Sunday, November 18, 2018
Comfort and Care
I recently read an awesome article on Scary Mommy entitled The One Thing You Should Never Say to a Grieving Parent by Stacey Skrysak. It talks about Stacey's experience with a woman at a park who, upon learning that Stacey's daughter was her single surviving triplet, said to her, "At least you have your (surviving) daughter." While, in general, I could write a book about what not to say to a grieving parent, this beautifully written article speaks to an endless internal debate: should I mention my child/children who are no longer here?
As a parent, you are asked countless times, "How many children do you have?" As a mother to an "excessive number of children,"(which I've been informed is any number over 3) I've been known to claim only the children in my immediate proximity. I obviously don't lie, but when people say, "Oh a boy and a girl. That's just perfect!" or "3 girls, sisters are the best. And no pesky brothers to get in the mix," I just smile and nod. When people learn how many children we actually have, I often hear the inevitable, "Six? Wow! Don't you know how this works?" as they wink and nudge my husband. So out of a desire to not see people's heads explode, I don't always add that we've actually had 7 children. (Plus, I've learned that when people make awkward procreation jokes, talking about a child who has died takes the last bit of air out of the room.)
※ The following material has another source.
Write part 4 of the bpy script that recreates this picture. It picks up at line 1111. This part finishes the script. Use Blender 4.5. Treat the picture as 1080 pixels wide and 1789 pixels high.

When I was pregnant with Hart, I asked my brilliant friend Marian how she answers when people ask many children she has. She lost her beautiful baby, Matthew, and her grace and wisdom told me that her answer would guide me in my own reply. She said that for her, it depended on the situation, but often she would reply with, "I'm raising 3 children." Which she said allowed people to inquire further if they were curious, but didn't force an uncomfortable topic onto those who weren't.
I asked the amazing hospice child life specialist, Sheila, about it. Her answer was very similar to Marian's. This was in the very early stages of knowing that Hart was unlikely to be born alive. As we continued talking, I told her that I have a brain that yearns for symmetry and rhetorically asked how I could rectify this in Christmas pictures and (embarrassingly) said I would have to have another baby in order to create the symmetrical picture of my dreams. Fortunately, Sheila was as kind and loving as she was professional, and didn't sound any alarms at my completely inappropriate musings. I cringe when I think back on this, but as I was trying to wrap my head and heart around this very big reality, my mind went in all kinds of bizarre directions. Read more about our hospice journey in this Indianapolis Business Journal here.
Sometimes, in the desire to comfort a grieving family, people will say, "at least it wasn't _______________," (fill in blank with any surviving children). We heard this several times, and I always assumed this happened only to families who lost young babies. The reasoning? Because they were here such a short time, you didn't have as much time to bond with/get to know them. I've since learned that people say this to parents grieving children of any/all ages. At least he wasn't your only boy, at least it wasn't your baby who hasn't had a chance to experience any life yet, and on and on it goes. I understand the need to find a thread of "good" in death, but in reality, there is no "best" child to lose.
It feels like a burden to have to share such heavy news with someone you've only recently met, but it feels like a betrayal to your child to leave him out of the conversation. The bottom line is that there isn't a day that goes by that any parent who has lost a child doesn't think about that child and, in my experience, they are longing to share them with others.